Por Sergio E. Cerecedo
Tres secuencias aparentemente inconexas son soltadas al inicio de la película: Un niño pequeño gritando en la búsqueda de su madre, un soldado perdido en el bosque y paisajes de montañas nubladas, conectados por un gutural sonido suspendido, similar a una campana ahogada, el plano de un pozo natural, un hueco en la tierra complementa la sensación de enormidad de un estruendo que no sabemos de dónde proviene.
Pero los espectadores no somos los únicos en escucharlo, ya que en el primer diálogo del filme, que es entre un campesino y su esposa, comentan del sonido, platican que los demás vecinos lo han escuchado y que sienten un mal augurio venir, y aunque la cámara casi inmóvil los hace ver como humildes trabajadores y buenas personas, algo que tienen arraigado en sus creencias sacude su consciencia. Pronto sabremos que en ese pueblo serrano, los cárteles de la droga han acaparado las tierras para el cultivo de la marihuana —no sabremos pronto si la legalización le alejará del malditismo con el que la sociedad la mira— y que los campesinos son obligados a hacerlo su cultivo principal, así como a tolerar abusos y crímenes. Como vemos en la contundente toma fija donde se observa desde lo alto de una montaña, ya a punto de oscurecer, el asesinato de un grupo de personas en las laderas y la posterior quema de cadáveres.
En las anécdotas mostradas, Sanctorum acierta en no fijarse en un personaje principal, si no en oscilar en los distintos grupos de amigos, familiares y trabajadores de una comunidad de la sierra de Puebla, en una propuesta más incómoda que los fines del mundo comúnmente planteados en otros géneros, como el cine de desastres naturales. Porque, en el modo de realización casi documentalístico de la película, el fin del mundo, el callejón sin salida se vive diario, como podemos ver a través de los ojos de los campesinos que cosechan para los narcotraficantes y son obligados a desposeerse hasta de la plática con sus compañeros, de alguna mirada de soslayo o sonrisa que puede haber dentro de la dureza del trabajo del campo, esta aproximación en primer plano que mirar por encima del hombro, es la que enriquece el verismo de la puesta en escena.
Destacables son momentos íntimos como los de la subtrama del profesor del pueblo, quien por igual habla con el retrato de su esposa fallecida que imparte cátedra sobre los ideólogos de la revolución o el artículo de la constitución que se refiere a las jornadas de trabajo dignas, una amarga ironía de cómo todo lo que los niños demuestran interés por aprender es aplastado por la nefasta realidad.

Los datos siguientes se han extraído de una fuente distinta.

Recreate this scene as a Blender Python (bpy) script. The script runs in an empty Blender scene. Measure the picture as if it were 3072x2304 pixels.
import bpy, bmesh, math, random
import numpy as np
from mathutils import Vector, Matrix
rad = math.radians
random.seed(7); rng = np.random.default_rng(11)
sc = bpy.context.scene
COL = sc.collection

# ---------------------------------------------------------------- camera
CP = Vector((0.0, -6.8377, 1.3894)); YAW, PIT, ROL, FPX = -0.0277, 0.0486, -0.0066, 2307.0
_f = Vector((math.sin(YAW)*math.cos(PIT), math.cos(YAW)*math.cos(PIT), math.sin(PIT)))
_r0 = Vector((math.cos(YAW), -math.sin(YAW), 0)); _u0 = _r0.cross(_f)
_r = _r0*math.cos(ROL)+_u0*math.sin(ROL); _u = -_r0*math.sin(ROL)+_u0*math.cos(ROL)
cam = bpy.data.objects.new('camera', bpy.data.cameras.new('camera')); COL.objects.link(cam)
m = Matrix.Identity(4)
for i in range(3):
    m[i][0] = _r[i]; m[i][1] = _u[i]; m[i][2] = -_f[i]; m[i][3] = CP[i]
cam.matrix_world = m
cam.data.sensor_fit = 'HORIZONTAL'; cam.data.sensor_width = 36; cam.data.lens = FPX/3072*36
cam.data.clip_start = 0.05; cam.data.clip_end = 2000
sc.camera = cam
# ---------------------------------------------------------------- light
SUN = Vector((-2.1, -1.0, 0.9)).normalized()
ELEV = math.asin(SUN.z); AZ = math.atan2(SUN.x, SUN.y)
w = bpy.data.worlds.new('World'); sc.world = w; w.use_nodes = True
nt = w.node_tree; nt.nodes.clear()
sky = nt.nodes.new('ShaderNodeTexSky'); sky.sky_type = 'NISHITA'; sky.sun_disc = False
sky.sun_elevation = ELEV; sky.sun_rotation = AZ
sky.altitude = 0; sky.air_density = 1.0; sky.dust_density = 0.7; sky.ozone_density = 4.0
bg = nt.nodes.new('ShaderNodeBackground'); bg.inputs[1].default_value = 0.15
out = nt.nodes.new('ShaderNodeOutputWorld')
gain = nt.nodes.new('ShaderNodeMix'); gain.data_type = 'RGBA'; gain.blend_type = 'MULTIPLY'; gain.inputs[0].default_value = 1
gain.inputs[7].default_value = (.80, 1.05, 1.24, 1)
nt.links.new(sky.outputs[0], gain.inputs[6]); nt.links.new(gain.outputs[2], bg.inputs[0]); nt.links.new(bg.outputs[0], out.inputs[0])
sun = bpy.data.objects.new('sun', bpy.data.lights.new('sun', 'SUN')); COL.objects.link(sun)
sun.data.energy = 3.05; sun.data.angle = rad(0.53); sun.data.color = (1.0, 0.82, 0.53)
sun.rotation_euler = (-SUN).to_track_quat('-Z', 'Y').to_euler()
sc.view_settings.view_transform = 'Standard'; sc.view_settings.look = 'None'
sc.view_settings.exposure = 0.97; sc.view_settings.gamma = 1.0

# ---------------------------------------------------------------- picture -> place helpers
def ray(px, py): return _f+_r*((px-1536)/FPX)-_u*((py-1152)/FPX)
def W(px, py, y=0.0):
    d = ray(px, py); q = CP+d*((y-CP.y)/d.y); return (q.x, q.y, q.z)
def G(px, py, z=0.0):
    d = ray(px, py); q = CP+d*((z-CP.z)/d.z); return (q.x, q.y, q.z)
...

En la segunda parte del filme, cuando se acerca una inminente confrontación puesto que el narco les deja solos y el ejército les culpa de los delitos del crimen organizado y amenaza con una intervención violenta en el pueblo, se aprecia una vertiente de realismo mágico/ fantasía que no es tan atinada como la parte realista, pues es a partir de un momento clave en donde el pueblo se ve obligado a tomar una decisión sobre si defenderse o huir de las tierras que heredaron.
Ahí es donde se siente que algo no cuaja, pues la inserción de elementos de fantasía venidos tanto de las creencias judeocristianas (La trompeta del apocalipsis) como de los pueblos indígenas, aunque se hacen patentes al principio en los diálogos y crean suspenso y expectativa cuando aparecen, pierden fuerza ante un final abierto que no acaba de redondear las intenciones de esos detalles en la narrativa; aun cuando en lo expresivo sean potentes, les falta fuerza en lo simbólico. Eso sí, como egresado de una carrera de Artes Digitales, agradezco la reciente inclusión de CGI y efectos visuales que espero cada vez se vuelva más frecuente en el cine nacional cuando la estética y naturaleza del proyecto lo permitan.
Además de este valor de producción, las soluciones técnicas de la película van más relacionadas con la efectividad a la hora de contar su historia, sin encuadres o iluminación demasiado estilizada y con sonidos contundentes y naturales sin demasiado adorno, tan rústico y directo como la misma sierra —repito, documentalístico—.
En este trabajo que pudimos ver en la oferta presentada por Cinépolis Click en el “Día del cine Mexicano” del 2020, el director Joshua Gil, oriundo del estado de Puebla, quien inició su carrera con algunos dramas urbanos en el estilo del videohome, propone un trabajo más cercano a su anterior film “La Maldad”, también centrado en personajes del campo, indaga en una región familiar con un discurso y estilo muy en la vena del cine minimalista nacional de los últimos años (Reygadas, Escalante), en un trabajo muy personal cuyas virtudes y falencias se notan acompañadas de un afán de denuncia sutilmente llevado y con detalles autorales y estilísticos que seguirán puliéndose en trabajos futuros.